Article voiceover
This week we lost more innocent souls to gun violence. It’s heartbreaking, terrifying, and inevitable, or at least that’s how it seems in our society where money and power reign supreme. There seems to be little that is as sacred to us as the gun, not even the lives of our children.
I wrote this piece last night as a meditation to try to find some way, some metaphor to demonstrate how we’re all connected. It’s inspired by a passage from my novel, The Memory of My Shadow. I wanted more time to explore the nature of water — such a simple and obvious thing, but I can think of nothing more profound in our universe.
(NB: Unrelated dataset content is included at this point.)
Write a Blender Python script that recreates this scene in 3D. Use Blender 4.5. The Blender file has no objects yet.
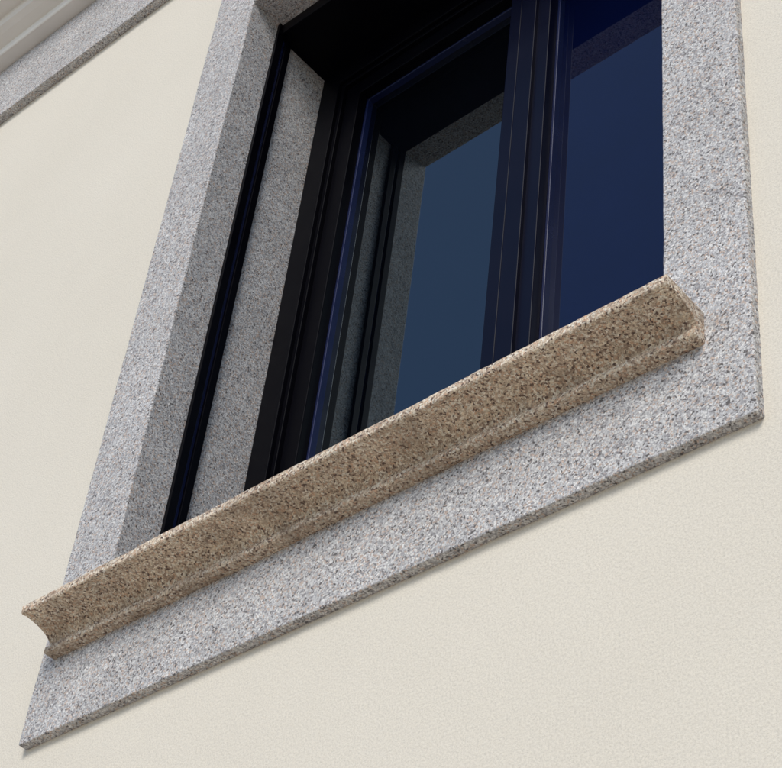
import bpy, bmesh, math
from mathutils import Vector, Matrix, noise

D = 1.8; H0 = 1.6
def W(x, y, z): return Vector((x*D, y*D, z*D+H0))
scene = bpy.context.scene
scene.view_settings.view_transform = 'Standard'
scene.view_settings.look = 'None'
scene.view_settings.exposure = 0

# ------------------------------------------------------------ materials
def new_mat(name):
    m = bpy.data.materials.new(name); m.use_nodes = True
    nt = m.node_tree; b = nt.nodes['Principled BSDF']
    return m, nt, b
def N(nt, t, **k):
    n = nt.nodes.new(t)
    for a, v in k.items():
        if a in n.inputs: n.inputs[a].default_value = v
        else: setattr(n, a, v)
    return n
def ramp(nt, stops, interp='LINEAR'):
    r = nt.nodes.new('ShaderNodeValToRGB'); cr = r.color_ramp; cr.interpolation = interp
    while len(cr.elements) < len(stops): cr.elements.new(0.5)
    for e, (p, c) in zip(cr.elements, stops):
        e.position = p; e.color = (c[0], c[1], c[2], 1) if hasattr(c, '__len__') else (c, c, c, 1)
    return r
def mixc(nt, f, a, b, mode='MIX'):
    m = nt.nodes.new('ShaderNodeMix'); m.data_type = 'RGBA'; m.blend_type = mode
    for s, v in ((0, f), (6, a), (7, b)):
        if hasattr(v, 'links'): nt.links.new(v, m.inputs[s])
        else: m.inputs[s].default_value = v if s == 0 else (v[0], v[1], v[2], 1)
    return m.outputs[2]

def granite(name, stops, stain=None, stain_amt=0.0, scale=245, bump=0.5):
    m, nt, b = new_mat(name); L = nt.links
    tc = N(nt, 'ShaderNodeTexCoord')
    nz = N(nt, 'ShaderNodeTexNoise', Scale=260.0, Detail=1.0)
    L.new(tc.outputs['Object'], nz.inputs['Vector'])
    vm = N(nt, 'ShaderNodeVectorMath', operation='MULTIPLY_ADD')
    L.new(nz.outputs['Color'], vm.inputs[0]); vm.inputs[1].default_value = (0.005,)*3
    L.new(tc.outputs['Object'], vm.inputs[2])
    v = N(nt, 'ShaderNodeTexVoronoi', Scale=float(scale)); L.new(vm.outputs[0], v.inputs['Vector'])
    sp = N(nt, 'ShaderNodeSeparateColor'); L.new(v.outputs['Color'], sp.inputs[0])
    r = ramp(nt, stops, 'CONSTANT'); L.new(sp.outputs[0], r.inputs[0])
    v2 = N(nt, 'ShaderNodeTexVoronoi', Scale=scale*1.9); L.new(vm.outputs[0], v2.inputs['Vector'])
    sp2 = N(nt, 'ShaderNodeSeparateColor'); L.new(v2.outputs['Color'], sp2.inputs[0])
    r2 = ramp(nt, [(0, 0.5), (0.10, 0.82), (0.4, 1.0), (0.75, 1.2)], 'CONSTANT'); L.new(sp2.outputs[1], r2.inputs[0])
    c = mixc(nt, 0.85, r.outputs[0], r2.outputs[0], 'MULTIPLY')
    n3 = N(nt, 'ShaderNodeTexNoise', Scale=5.0, Detail=6.0, Roughness=0.65); L.new(tc.outputs['Object'], n3.inputs['Vector'])
    r3 = ramp(nt, [(0.3, 0.86), (0.7, 1.08)]); L.new(n3.outputs[0], r3.inputs[0])
    c = mixc(nt, 1.0, c, r3.outputs[0], 'MULTIPLY')
    if stain:
        n4 = N(nt, 'ShaderNodeTexNoise', Scale=9.0, Detail=8.0, Roughness=0.7); L.new(tc.outputs['Object'], n4.inputs['Vector'])
        r4 = ramp(nt, [(0.5, 0.0), (0.72, stain_amt)]); L.new(n4.outputs[0], r4.inputs[0])
        c = mixc(nt, r4.outputs[0], c, stain, 'MIX')
    L.new(c, b.inputs['Base Color'])
    b.inputs['Roughness'].default_value = 0.72
    bp = N(nt, 'ShaderNodeBump', Strength=bump, Distance=0.0025)
    nb = N(nt, 'ShaderNodeTexNoise', Scale=260.0, Detail=3.0, Roughness=0.7); L.new(tc.outputs['Object'], nb.inputs['Vector'])
    L.new(nb.outputs[0], bp.inputs['Height']); L.new(bp.outputs[0], b.inputs['Normal'])
    return m

G_front = granite('granite_grey', [(0, (.12, .11, .11)), (.06, (.29, .28, .29)), (.22, (.44, .44, .455)), (.45, (.57, .57, .58)), (.70, (.70, .69, .68)), (.86, (.53, .43, .37))], scale=285)
G_warm = granite('granite_weathered', [(0, (.14, .09, .07)), (.08, (.38, .28, .21)), (.25, (.57, .45, .34)), (.48, (.72, .61, .47)), (.72, (.82, .75, .64)), (.90, (.62, .42, .29))], stain=(.20, .15, .11), stain_amt=0.65, scale=270)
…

Please take two and a half minutes to listen with some headphones. Maybe it will bring you some peace too. 🎧
Rain Offering
When the rain comes I am connected to everyone I’ve lost and also to those who have yet to be. It soaks my hair and branches into tiny tributaries across my scalp, my face, my shoulders, the tendrils compelled by gravity to seek the lowest level and be rejoined with the ocean that ebbs and flows within me. I inhale through my nose and it transforms into a vapor that fills my lungs and crosses over into my blood where it's carried into my tired and tireless heart. In this reunion, some of the same molecules of hydrogen and oxygen that bonded to fill a wax paper cup of water to quench the parched tongue and cracked lips of my dying grandfather are the same ones that will fill a sunlit kitchen sink many years after I’m gone to bathe my great, great-granddaughter as her mother coos over her tiny slippery form that was, just days before, floating blissfully in the safety of her womb. As I walk among the trees I can smell their gratitude for the long drink. The loamy soil beneath my feet absorbs everything the sky can offer and delivers it to the network of roots that will take it in and transform it into a canopy of fragrant shade where all creatures big and small may shelter. I come here often seeking shelter. The weight of manmade problems is too much to carry sometimes. Another mass shooting, another lost species, another act of cruelty, another day working in a system that only rewards the strong and the relentless. The tears come and I cry because I cannot do anything else. I raise my chin from my chest, my face open to the sky and make my small offering. And somehow, the circle is complete.